**TO BE DONE**:
Quote exactly the lines spanning from the top of the data below to the line that contains "col = sc.collection", including both.
---
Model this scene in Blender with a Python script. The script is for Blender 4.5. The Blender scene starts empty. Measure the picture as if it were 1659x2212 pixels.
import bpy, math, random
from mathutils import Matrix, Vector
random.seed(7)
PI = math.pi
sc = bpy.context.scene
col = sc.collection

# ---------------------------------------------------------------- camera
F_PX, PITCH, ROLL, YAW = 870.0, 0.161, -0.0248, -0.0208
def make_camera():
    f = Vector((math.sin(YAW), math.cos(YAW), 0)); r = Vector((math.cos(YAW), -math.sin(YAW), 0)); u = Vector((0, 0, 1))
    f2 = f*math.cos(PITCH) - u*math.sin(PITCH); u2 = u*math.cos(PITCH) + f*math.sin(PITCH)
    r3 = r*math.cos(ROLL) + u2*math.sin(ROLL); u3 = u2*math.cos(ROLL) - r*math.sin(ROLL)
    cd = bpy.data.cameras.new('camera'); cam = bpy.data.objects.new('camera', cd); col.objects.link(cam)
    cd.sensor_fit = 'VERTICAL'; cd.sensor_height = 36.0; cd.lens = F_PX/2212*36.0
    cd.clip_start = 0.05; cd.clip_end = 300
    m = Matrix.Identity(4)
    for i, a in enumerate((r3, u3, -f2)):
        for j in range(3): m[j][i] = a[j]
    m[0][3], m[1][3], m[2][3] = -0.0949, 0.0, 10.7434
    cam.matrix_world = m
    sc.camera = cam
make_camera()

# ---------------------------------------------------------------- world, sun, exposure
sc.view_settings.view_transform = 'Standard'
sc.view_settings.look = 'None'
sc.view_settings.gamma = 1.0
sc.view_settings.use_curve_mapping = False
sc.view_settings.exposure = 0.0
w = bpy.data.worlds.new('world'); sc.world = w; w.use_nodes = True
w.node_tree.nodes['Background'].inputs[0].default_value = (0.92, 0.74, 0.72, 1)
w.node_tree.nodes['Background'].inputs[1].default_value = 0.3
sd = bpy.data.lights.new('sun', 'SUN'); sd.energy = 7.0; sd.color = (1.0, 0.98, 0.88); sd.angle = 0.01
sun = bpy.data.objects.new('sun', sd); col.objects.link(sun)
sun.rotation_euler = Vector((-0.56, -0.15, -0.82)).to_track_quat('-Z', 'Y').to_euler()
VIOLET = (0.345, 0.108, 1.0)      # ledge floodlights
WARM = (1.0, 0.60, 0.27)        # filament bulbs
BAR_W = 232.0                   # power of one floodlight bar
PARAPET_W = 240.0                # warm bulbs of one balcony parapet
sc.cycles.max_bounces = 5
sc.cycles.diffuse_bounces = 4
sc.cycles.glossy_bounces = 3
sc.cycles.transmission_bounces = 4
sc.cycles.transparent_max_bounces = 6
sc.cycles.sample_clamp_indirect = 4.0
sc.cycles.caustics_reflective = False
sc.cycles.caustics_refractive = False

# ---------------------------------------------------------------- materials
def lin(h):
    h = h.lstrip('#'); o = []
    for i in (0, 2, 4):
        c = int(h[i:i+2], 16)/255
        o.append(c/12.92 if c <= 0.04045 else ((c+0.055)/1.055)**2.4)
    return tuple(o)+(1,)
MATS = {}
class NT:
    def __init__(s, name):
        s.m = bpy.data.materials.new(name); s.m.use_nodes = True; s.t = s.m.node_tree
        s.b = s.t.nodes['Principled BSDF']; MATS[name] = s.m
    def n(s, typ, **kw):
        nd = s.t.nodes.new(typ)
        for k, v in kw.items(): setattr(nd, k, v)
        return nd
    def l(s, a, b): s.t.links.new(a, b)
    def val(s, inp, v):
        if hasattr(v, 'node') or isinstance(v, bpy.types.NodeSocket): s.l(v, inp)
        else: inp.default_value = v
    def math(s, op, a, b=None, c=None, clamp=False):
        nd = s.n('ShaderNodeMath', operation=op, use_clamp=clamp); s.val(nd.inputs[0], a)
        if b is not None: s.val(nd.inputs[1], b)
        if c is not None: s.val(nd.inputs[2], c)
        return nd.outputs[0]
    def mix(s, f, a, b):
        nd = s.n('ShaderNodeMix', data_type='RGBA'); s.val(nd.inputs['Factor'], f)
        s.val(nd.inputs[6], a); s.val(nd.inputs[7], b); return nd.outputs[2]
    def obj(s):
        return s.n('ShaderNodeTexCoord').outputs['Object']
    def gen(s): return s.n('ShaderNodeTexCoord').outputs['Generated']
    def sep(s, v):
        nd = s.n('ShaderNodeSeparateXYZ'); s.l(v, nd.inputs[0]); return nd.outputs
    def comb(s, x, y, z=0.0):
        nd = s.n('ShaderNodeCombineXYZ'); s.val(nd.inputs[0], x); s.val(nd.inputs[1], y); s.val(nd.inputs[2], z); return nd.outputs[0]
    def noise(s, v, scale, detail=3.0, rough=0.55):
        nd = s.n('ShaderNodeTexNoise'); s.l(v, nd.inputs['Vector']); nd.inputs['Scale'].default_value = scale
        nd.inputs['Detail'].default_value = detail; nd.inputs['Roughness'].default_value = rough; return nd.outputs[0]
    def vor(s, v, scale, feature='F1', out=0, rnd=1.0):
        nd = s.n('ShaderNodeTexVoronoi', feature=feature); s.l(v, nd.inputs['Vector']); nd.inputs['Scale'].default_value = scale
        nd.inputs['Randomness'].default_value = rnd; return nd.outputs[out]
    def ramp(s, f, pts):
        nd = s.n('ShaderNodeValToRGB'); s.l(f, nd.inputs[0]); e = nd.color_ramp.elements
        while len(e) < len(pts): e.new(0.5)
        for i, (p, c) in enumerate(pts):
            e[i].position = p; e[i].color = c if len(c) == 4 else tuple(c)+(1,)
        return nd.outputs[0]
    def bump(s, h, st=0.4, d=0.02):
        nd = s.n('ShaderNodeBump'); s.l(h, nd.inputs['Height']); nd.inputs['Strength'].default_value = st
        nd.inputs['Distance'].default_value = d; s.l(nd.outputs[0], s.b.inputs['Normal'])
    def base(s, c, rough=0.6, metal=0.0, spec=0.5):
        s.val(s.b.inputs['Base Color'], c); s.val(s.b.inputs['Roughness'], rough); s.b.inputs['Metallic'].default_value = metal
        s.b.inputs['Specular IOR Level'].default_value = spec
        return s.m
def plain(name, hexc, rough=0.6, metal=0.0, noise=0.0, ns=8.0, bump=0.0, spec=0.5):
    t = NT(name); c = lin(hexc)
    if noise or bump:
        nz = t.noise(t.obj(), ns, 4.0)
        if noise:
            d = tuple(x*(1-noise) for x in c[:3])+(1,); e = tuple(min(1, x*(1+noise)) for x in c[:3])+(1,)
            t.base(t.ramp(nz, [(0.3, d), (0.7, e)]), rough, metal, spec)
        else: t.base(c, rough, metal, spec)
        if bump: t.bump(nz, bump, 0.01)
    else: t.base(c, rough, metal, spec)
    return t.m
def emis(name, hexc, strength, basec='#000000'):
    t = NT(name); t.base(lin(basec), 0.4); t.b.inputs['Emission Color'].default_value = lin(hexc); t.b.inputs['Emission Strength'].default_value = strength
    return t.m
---
**THE ANSWER**:
Model this scene in Blender with a Python script. The script is for Blender 4.5. The Blender scene starts empty. Measure the picture as if it were 1659x2212 pixels.
import bpy, math, random
from mathutils import Matrix, Vector
random.seed(7)
PI = math.pi
sc = bpy.context.scene
col = sc.collection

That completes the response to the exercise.